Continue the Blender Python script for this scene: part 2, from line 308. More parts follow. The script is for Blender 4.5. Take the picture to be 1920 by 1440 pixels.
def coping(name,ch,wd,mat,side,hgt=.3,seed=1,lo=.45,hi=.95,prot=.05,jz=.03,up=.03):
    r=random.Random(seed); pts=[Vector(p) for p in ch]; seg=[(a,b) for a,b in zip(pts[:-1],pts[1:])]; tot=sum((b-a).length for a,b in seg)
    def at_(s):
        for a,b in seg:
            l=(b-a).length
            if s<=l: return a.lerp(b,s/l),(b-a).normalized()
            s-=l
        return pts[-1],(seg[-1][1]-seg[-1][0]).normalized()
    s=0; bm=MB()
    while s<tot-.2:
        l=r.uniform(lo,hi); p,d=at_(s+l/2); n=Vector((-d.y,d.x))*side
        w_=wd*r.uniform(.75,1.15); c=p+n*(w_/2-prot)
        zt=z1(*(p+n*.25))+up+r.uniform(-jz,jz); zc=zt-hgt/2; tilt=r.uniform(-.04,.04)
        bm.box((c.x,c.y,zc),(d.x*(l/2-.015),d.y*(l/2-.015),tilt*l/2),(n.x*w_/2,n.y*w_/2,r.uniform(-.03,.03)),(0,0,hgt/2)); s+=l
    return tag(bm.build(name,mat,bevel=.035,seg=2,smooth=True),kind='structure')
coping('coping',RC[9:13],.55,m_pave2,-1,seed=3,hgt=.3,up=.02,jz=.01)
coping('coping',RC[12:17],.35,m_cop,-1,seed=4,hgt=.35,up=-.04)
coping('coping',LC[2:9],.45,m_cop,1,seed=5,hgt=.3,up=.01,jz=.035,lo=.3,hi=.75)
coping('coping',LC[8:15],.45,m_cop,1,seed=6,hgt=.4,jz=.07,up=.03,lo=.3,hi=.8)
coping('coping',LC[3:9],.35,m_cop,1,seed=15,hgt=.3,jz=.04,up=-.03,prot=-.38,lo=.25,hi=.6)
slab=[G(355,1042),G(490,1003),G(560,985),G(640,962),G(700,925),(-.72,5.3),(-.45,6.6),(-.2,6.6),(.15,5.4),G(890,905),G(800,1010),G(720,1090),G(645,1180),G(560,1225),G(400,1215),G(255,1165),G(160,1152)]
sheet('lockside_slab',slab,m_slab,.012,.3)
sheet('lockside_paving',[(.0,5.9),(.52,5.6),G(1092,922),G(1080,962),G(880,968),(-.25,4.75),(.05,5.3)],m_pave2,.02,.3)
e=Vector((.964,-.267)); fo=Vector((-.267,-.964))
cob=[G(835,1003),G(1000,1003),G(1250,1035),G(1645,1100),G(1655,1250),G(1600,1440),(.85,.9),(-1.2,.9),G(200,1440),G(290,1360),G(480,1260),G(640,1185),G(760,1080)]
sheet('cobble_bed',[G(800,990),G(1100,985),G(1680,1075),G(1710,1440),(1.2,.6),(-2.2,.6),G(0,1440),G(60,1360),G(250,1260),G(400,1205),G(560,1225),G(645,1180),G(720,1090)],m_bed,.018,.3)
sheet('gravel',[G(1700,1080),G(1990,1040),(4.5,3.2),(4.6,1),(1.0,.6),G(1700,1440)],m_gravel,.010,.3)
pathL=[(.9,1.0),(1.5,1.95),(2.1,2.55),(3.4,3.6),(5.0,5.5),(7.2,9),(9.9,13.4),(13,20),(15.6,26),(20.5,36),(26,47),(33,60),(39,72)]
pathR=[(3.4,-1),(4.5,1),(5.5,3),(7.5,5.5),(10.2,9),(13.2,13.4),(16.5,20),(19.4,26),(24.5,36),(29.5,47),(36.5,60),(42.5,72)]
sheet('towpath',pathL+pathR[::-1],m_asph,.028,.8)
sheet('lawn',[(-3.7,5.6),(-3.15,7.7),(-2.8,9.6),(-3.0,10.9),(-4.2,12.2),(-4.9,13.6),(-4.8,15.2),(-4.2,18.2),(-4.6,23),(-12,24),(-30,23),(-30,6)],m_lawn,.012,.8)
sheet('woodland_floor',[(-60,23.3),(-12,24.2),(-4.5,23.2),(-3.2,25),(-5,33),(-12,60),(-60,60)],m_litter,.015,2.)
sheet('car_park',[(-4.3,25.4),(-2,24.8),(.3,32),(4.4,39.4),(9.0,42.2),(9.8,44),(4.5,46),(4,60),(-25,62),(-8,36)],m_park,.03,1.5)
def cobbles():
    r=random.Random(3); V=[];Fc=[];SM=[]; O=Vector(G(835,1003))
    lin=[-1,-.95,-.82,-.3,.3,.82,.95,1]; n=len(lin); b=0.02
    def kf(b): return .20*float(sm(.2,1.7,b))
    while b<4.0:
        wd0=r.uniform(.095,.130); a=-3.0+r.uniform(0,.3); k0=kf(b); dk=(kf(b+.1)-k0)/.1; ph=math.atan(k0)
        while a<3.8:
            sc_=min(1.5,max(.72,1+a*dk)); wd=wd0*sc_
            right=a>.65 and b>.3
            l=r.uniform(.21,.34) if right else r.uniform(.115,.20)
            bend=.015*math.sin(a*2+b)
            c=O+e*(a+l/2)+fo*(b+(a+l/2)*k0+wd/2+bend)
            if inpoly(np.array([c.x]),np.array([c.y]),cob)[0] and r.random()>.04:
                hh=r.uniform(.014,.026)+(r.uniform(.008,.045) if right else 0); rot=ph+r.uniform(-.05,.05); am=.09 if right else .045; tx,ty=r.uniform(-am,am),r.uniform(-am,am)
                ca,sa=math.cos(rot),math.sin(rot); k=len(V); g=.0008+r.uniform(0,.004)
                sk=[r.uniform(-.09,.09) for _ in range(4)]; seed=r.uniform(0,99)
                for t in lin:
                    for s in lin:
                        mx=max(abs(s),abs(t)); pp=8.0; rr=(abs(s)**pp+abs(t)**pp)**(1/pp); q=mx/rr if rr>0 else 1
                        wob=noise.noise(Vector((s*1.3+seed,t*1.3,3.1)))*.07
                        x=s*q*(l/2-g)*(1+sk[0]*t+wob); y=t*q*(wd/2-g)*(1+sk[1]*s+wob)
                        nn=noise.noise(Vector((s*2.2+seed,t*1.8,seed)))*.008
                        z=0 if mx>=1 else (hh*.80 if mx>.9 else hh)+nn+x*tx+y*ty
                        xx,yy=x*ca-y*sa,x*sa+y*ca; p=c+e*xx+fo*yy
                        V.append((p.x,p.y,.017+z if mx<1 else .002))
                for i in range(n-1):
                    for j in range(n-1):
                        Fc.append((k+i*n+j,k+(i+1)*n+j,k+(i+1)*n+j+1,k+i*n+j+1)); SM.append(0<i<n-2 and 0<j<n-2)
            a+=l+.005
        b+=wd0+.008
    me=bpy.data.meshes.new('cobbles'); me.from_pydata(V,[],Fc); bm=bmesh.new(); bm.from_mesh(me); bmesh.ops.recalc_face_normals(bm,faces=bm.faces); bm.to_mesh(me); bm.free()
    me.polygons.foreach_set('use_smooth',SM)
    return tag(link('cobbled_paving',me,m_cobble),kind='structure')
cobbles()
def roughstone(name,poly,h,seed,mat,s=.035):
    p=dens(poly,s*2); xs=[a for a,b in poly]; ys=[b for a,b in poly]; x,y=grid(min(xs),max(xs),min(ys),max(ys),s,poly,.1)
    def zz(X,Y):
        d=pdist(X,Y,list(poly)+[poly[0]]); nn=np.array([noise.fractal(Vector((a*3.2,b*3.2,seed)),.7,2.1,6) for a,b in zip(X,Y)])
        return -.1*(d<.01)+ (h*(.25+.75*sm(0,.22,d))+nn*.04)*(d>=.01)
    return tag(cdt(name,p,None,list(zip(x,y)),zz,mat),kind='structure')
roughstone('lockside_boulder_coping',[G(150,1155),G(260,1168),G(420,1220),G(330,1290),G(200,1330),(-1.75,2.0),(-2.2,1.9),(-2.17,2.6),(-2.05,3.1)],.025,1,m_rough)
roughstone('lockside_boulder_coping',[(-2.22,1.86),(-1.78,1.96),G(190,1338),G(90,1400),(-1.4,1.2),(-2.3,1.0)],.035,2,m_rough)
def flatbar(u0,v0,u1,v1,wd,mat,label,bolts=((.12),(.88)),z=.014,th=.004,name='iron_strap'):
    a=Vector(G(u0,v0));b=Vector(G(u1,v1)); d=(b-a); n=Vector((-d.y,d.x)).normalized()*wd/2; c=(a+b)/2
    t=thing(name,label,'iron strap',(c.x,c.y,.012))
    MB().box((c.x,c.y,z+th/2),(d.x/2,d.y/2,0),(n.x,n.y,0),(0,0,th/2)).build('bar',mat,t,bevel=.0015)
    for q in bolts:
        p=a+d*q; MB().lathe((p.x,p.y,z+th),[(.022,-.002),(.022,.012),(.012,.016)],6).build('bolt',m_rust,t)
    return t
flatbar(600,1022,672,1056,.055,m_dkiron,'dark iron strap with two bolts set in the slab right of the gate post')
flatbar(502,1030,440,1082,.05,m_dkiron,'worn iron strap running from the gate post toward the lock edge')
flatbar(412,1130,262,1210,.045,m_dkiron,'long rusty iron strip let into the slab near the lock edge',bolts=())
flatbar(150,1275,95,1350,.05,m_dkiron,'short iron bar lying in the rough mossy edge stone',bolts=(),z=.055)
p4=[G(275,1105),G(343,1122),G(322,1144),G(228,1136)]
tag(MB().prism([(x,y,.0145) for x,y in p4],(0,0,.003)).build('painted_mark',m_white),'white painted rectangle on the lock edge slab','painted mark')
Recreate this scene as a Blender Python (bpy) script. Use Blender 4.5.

------------

Prompt
Go through the listing above and return every line where the word "scene" occurs.

Problem solution
Continue the Blender Python script for this scene: part 2, from line 308. More parts follow. The script is for Blender 4.5. Take the picture to be 1920 by 1440 pixels.
Recreate this scene as a Blender Python (bpy) script. Use Blender 4.5.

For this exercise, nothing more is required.